Por Javier Bustamante Enriquez
Poeta
Barcelona, mayo 2012
Foto: L. Amachuy
Se dice que una de las primeras palabras que aprenden los niños y niñas es “no”. Los que son madres y padres lo saben. Hay un momento en que la niña o el niño a todo dice “no”. Y en muchas ocasiones no es que se estén negando a algo, simplemente dicen “no”. La explicación que dan los especialistas en desarrollo infantil es que el “no” es una forma de comenzar a afirmarse en la autonomía. Cuando el pequeño dice “no”, está queriendo decir algo así como “yo soy capaz”, “no dependo de ti para todo”. Es una manera de cobrar independencia de lo que le rodea, de reconocerse un ser con entidad propia.
En el fondo es como clarificar las cosas, separar el “yo” del “no-yo”. En estadios de desarrollo posteriores, como es el caso de la adolescencia, esta actitud primitiva se traduce en una cierta rebelión contra los progenitores, contra lo que signifique autoridad u orden establecido. Las personas queremos ser nosotras mismas y muchas veces comenzamos por definirnos a partir de lo que no somos y de lo que no queremos. “No estoy seguro de lo que soy, pero sí de lo que no soy”. Esta frase lo resume todo.
Ya en las últimas edades de la vida, el “no” nos vuelve a servir de muleta para autodefinirnos. No nos sentimos parte de esas nuevas generaciones que hacen las cosas, que ven la vida, que resuelven los problemas de manera distinta a como se hacía antes.
¿Qué expresa el “no”? A fin de cuentas es una encarnación, o mejor dicho, una verbalización del límite. Como una fina piel, el “no” delimita lo que soy y lo que no soy, lo que siento y lo que no siento, lo que pienso y lo que no pienso. Desde pequeños nos vamos conformando a partir de la diferenciación. Proyectamos afuera eso que no somos y dejamos dentro de la piel la identidad de eso que sí somos.
Ahora bien, no estamos condenados al “no”. Permanecer en esta cosmovisión nos vuelve seres excluyentes, segregando lo que somos de lo que no somos. También corremos el riesgo de vivir en un mundo dual: bueno-malo, si-no, tuyo-mío… Sin verlo todo en positivo, ya que estaríamos en riesgo de caer en una mera ingenuidad, tendríamos que ir empujando ese “no” cada vez más hacia afuera, ensanchando nuestros límites para ser más incluyentes.
Abrirnos al “sí” implica una toma de conciencia de lo que sí somos y de la realidad que nos ha hecho posibles.
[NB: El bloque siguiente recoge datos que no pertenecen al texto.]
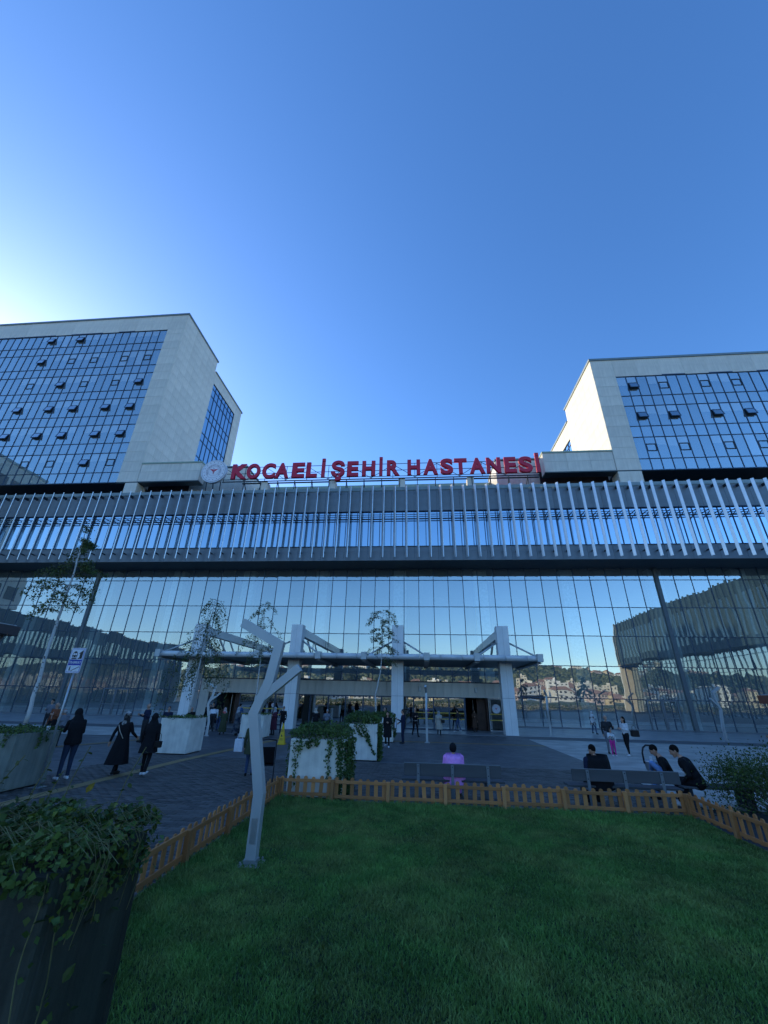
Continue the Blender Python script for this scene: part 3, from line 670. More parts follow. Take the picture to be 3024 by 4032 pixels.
# ------------------------------------------------------------------ roof sign
sg = thing('roof_sign', 'large red letters KOCAELİ ŞEHİR HASTANESİ on a steel frame along the roof edge', 'sign', (0, 0, 0))
YS = 37.2
LET = [('K', -20.46, -18.66), ('O', -18.75, -17.22), ('C', -16.98, -15.52), ('A', -15.55, -13.96), ('E', -13.63, -12.24), ('L', -12.04, -10.83), ('İ', -10.35, -9.98), ('Ş', -9.31, -7.80), ('E', -7.55, -6.30), ('H', -5.91, -4.48), ('İ', -4.05, -3.7), ('R', -3.24, -1.86), ('H', -1.04, .33), ('A', .63, 2.19), ('S', 2.44, 3.79), ('T', 3.91, 5.24), ('A', 5.48, 7.10), ('N', 7.25, 8.72), ('E', 9.09, 10.32), ('S', 10.55, 11.95), ('İ', 12.3, 12.68)]
CAP = 1.9; SZ = 2.62
ref = text_mesh('cap', 'H', SZ, .1, M['red'], .07, .06); hs = [v.co.y for v in ref.vertices]; b0, b1 = min(hs), max(hs); bpy.data.meshes.remove(ref)
for i, (ch, xa_, xb_) in enumerate(LET):
    if ch == 'İ':
        b = MB(); b.box(xa_, xb_, YS-.11, YS+.11, 23.52, 23.52+CAP); b.box(xa_, xb_, YS-.11, YS+.11, 23.52+CAP+.07, 23.52+CAP+.42); b.obj('letter', M['red'], sg); continue
    me = text_mesh('letter', ch, SZ, .09, M['red'], .07, .06)
    xs = [v.co.x for v in me.vertices]; m0, m1 = min(xs), max(xs)
    for v in me.vertices:
        x = (v.co.x-m0)/(m1-m0)*(xb_-xa_)+xa_; z = (v.co.y-b0)/(b1-b0)*CAP+23.52; y = YS-v.co.z; v.co = (x, y, z)
    o = link(bpy.data.objects.new('letter', me), sg)
b = MB()
for z, w in ((23.36, .09), (23.62, .05), (24.35, .05), (25.15, .05)): b.box(-21.5, 12.6, YS+.22, YS+.22+w, z-w/2, z+w/2)
b.box(-19.3, 12.6, YS+.5, YS+.6, 23.2, 23.32)
b.obj('frame_rail', M['dark_steel'], sg)
b = MB(); x = -21.4; fl = 0
while x < 11:
    b.bar((x, YS+.3, 23.4), (x, YS+.3, 25.2), .05, .05); b.bar((x, YS+.32, 23.5 if fl else 25.1), (x+2.35, YS+.32, 25.1 if fl else 23.5), .045, .045); x += 2.35; fl ^= 1
b.obj('frame_brace', M['dark_steel'], sg)
x = -19
while x < 12.6:
    b = MB(); b.bar((x, YS+.3, 22.0), (x, YS+.3, 23.32), .07, .07); b.bar((x, YS+.34, 23.3), (x, YS+1.9, 21.9), .07, .07); b.obj('strut', M['dark_steel'], sg); x += 1.9
for x in (-17.05, -9.5, -2.0, 5.2):
    b = MB(); b.box(x, x+.7, YS+.35, YS+1.3, 21.5, 23.35); b.obj('post', M['white_panel'], sg, bevel=.02)
em = thing('roof_emblem', 'round white winged-staff badge standing on the roof left of the red letters', 'sign', (-22.33, YS-.1, 24.38))
emblem(em, 1.43, .34)
b = MB(); b.bar((0, .05, -1.2), (0, .3, -2.8), .1, .1); b.bar((-.8, .05, -.9), (-.8, .3, -2.8), .08, .08); b.bar((.8, .05, -.9), (.8, .3, -2.8), .08, .08); b.obj('stand', M['dark_steel'], em)

# ------------------------------------------------------------------ side wings of the forecourt and the town on the hill (seen in the glass)
def wing(xf, y0, y1, h, s, label, zb):
    t = thing('hospital_wing', label, 'building', (0, 0, 0)); xo = xf+s*14
    b = MB(); b.box(min(xf+s*.3, xo), max(xf+s*.3, xo), y0, y1, zb, h); b.obj('upper_wall', M['wing_slate_shaded'], t)
    b = MB(); b.box(min(xf+s*2.6, xo), max(xf+s*2.6, xo), y0+1, y1-1, 0, zb); b.obj('wall', M['interior'], t)
    b = MB(); b.box(min(xf+s*.22, xf+s*.29), max(xf+s*.22, xf+s*.29), y0+2, y1-2, zb+1.5, h-2.4); b.obj('window_band', G_WING, t)
    b = MB(); b.box(-.18, .18, -.05, .05, 0, h-zb+.2); fm2 = b.mesh('fin', M['wing_fin_shaded']); y = y0+.5
    while y < y1: inst('fin', fm2, t, (xf-s*.2, y, zb-.1), (0, 0, .35)); y += 1.7
    b = MB(); b.add([(0, 0, .01), (0, 2.96, .01), (0, 2.96, zb-.02), (0, 0, zb-.02)], [(0, 1, 2, 3)]); gm = b.mesh('glass_pane', G_WING); y = y0+1.5
    fr = MB()
    while y < y1-4: inst('glass_pane', gm, t, (xf+s*2.4, y, 0)); fr.box(xf+s*2.3-.05, xf+s*2.3+.05, y-.04, y+.04, 0, zb); fr.box(xf+s*2.3-.05, xf+s*2.3+.05, y+1.44, y+1.52, 0, zb); y += 3
    for z in (2.5, 5, 7.5, 10): 
        if z < zb: fr.box(xf+s*2.3-.05, xf+s*2.3+.05, y0+1.5, y, z-.03, z+.03)
    fr.obj('glazing_frame', M['mullion'], t)
    b = MB(); b.box(min(xf, xo), max(xf, xo), y0-.6, y0-.02, 0, h+.1); b.obj('end_wall', M['white_panel'], t)
    return t
wing(54, -42, 33, 21.8, 1, 'long finned side wing closing the right of the forecourt, seen mirrored in the glass', 11.1)
w2 = wing(-65, -33, 33, 13.4, -1, 'low finned side wing closing the left of the forecourt, seen mirrored in the glass', 7.2)
t = thing('side_tower', 'tall pale tower block above the left side wing, seen mirrored in the left bed tower', 'building'); 
b = MB(); b.box(-96, -65.5, 18.5, 36, 13.6, 35.4); b.obj('wall', M['white_panel'], t); b = MB(); b.box(-96, -65.4, 18.4, 36, 35.4, 35.8); b.obj('coping', M['coping'], t)
b = MB()
for z in range(5):
    for y in range(6): b.box(-65.49, -65.4, 19.6+y*2.6, 21.6+y*2.6, 15+z*4, 17+z*4)
b.obj('window_rows', M['dark_steel'], t)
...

El sí es posibilista y realista. Para llegar a plantarnos en la vida a partir del “sí” se necesita mucha humildad. Sin duda, hay que reconocer lo que no somos, pero ésta no ha de ser nuestra piel, nuestro límite, ya que corremos el riesgo de vivir nuestra existencia en negativo y de manera infantil: yo no fui, yo no soy, yo no seré… El “sí” implica un alto grado de aceptación: yo fui, yo soy, posiblemente yo seré…
El “sí” comprende una postura incluyente de la realidad. Asumir con un “sí” mi existencia la dota de gran valor y trae consigo el hecho de asumir con un “sí” la existencia de otros seres vivos. También nos hace más compasivos ante los acontecimientos que se nos presentan en la vida, abriéndonos a la comprensión de sus motivos
El tránsito del “no” al “sí” no es un paso definitivo ni una opción permanente. Pasamos la vida oscilando entre ambas maneras de situarnos ante la realidad. Sin embargo, conforme más nos acercamos a la realidad de manera seria, nuestros “síes” son más hondos, más consonantes y concordantes. Los “noes” son más pasajeros y simplemente ayudan al discernimiento.